From the Editor Emeritus / John F. Fink
Possible U.S. saints: Mother Mary Lange
(Thirteenth in a series of columns)
Elizabeth Clarisse Lange was a refugee from St. Dominique (now known as Haiti) around 1812. She went to Baltimore, then a haven for those who escaped Haiti’s revolution and those who escaped from the French Revolution. Both groups spoke French.
Although it was illegal to educate black children, Elizabeth did so anyway. She and a friend, Marie Balas, taught them in Elizabeth’s home.
The Sulpician Fathers had left France during the French Revolution and founded St. Mary’s Seminary in Baltimore in 1791. They assisted Elizabeth, allowing the Haitian community the use of a basement chapel in the seminary. The Sulpicians assigned Father Jacques Joubert to pastor the Haitian refugees.

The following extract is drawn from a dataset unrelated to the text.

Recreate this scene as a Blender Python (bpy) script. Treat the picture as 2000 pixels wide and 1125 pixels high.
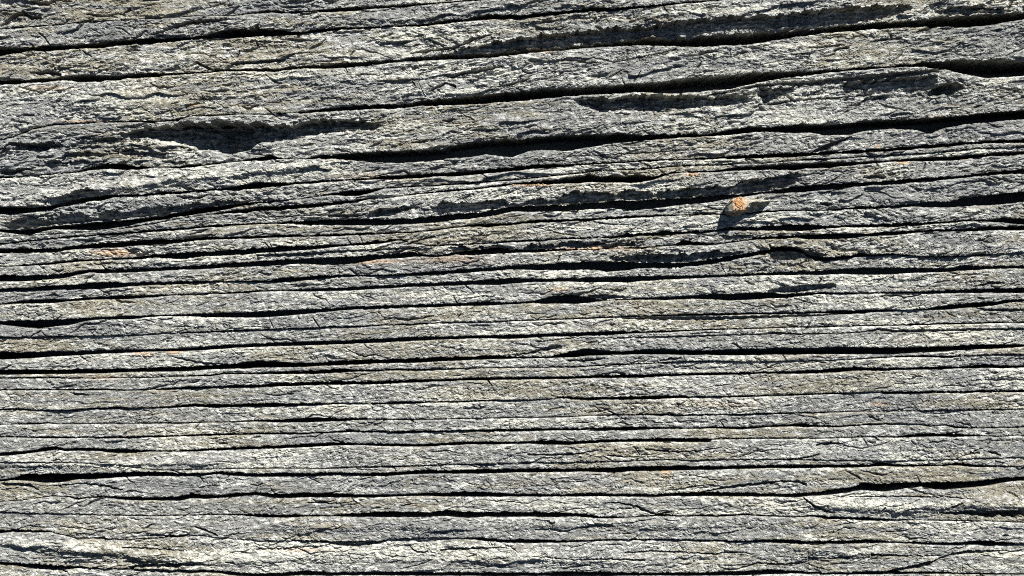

In 1828, Father Joubert suggested to Elizabeth that they start a religious community of black women with the mission of educating black women. Elizabeth accepted. She and three other Haitian women became the founders of the Oblate Sisters of Providence. Elizabeth took the religious name of Mary. After her election as the first superior, she was called Mother Mary the rest of her life.
Father Joubert wrote the constitution for the community. Archbishop James Whitfield approved it in 1829 and Pope Gregory XVI did so in 1831, making the Oblate Sisters of Providence the first community of religious women of African descent.
The following years, though, were difficult as the sisters suffered from prejudice. Maria M. Lannon wrote in her book Response to Love: The Story of Mother Mary Elizabeth Lange, O.S.P., “The sisters had to endure verbal insults, along with threats of physical abuse from some of Baltimore’s white Catholics who objected to colored women wearing the habit of a nun.”
The sisters suffered from extreme poverty, surviving on the small amounts paid by the parents of their students and from the sale of needlework, sewing, mending and working as laundresses at St. Mary’s Seminary.
Even ecclesiastical superiors refused to help. After Archbishop Whitfield, no other archbishop during Mother Mary’s lifetime supported the community, one of them suggesting that the sisters disband and return to the lay state. However, they did have some supporters, including Redemptorist Father John Neumann, who would later become Archbishop of Philadelphia and a canonized saint. He traveled to Baltimore four times a year to serve as the sisters’ confessor.
Despite the difficulties, the community continued to add members and schools. Between 1857 and 1866, the sisters opened schools in Fells Point, Md., Philadelphia, New Orleans and another in Baltimore. However, they all closed for financial reasons.
In 1860, the Jesuits bought a house for the sisters if the sisters would do the laundry at Loyola College. In 1879, the Josephite Fathers became chaplains for the sisters.
Mother Mary was superior for nine years, although not all consecutively. As she aged, she remained in her room at St. Francis Academy in Baltimore except for Mass, but enjoyed visits from her sisters and students. She died there, after receiving Communion, on Feb. 3, 1882. She was 98.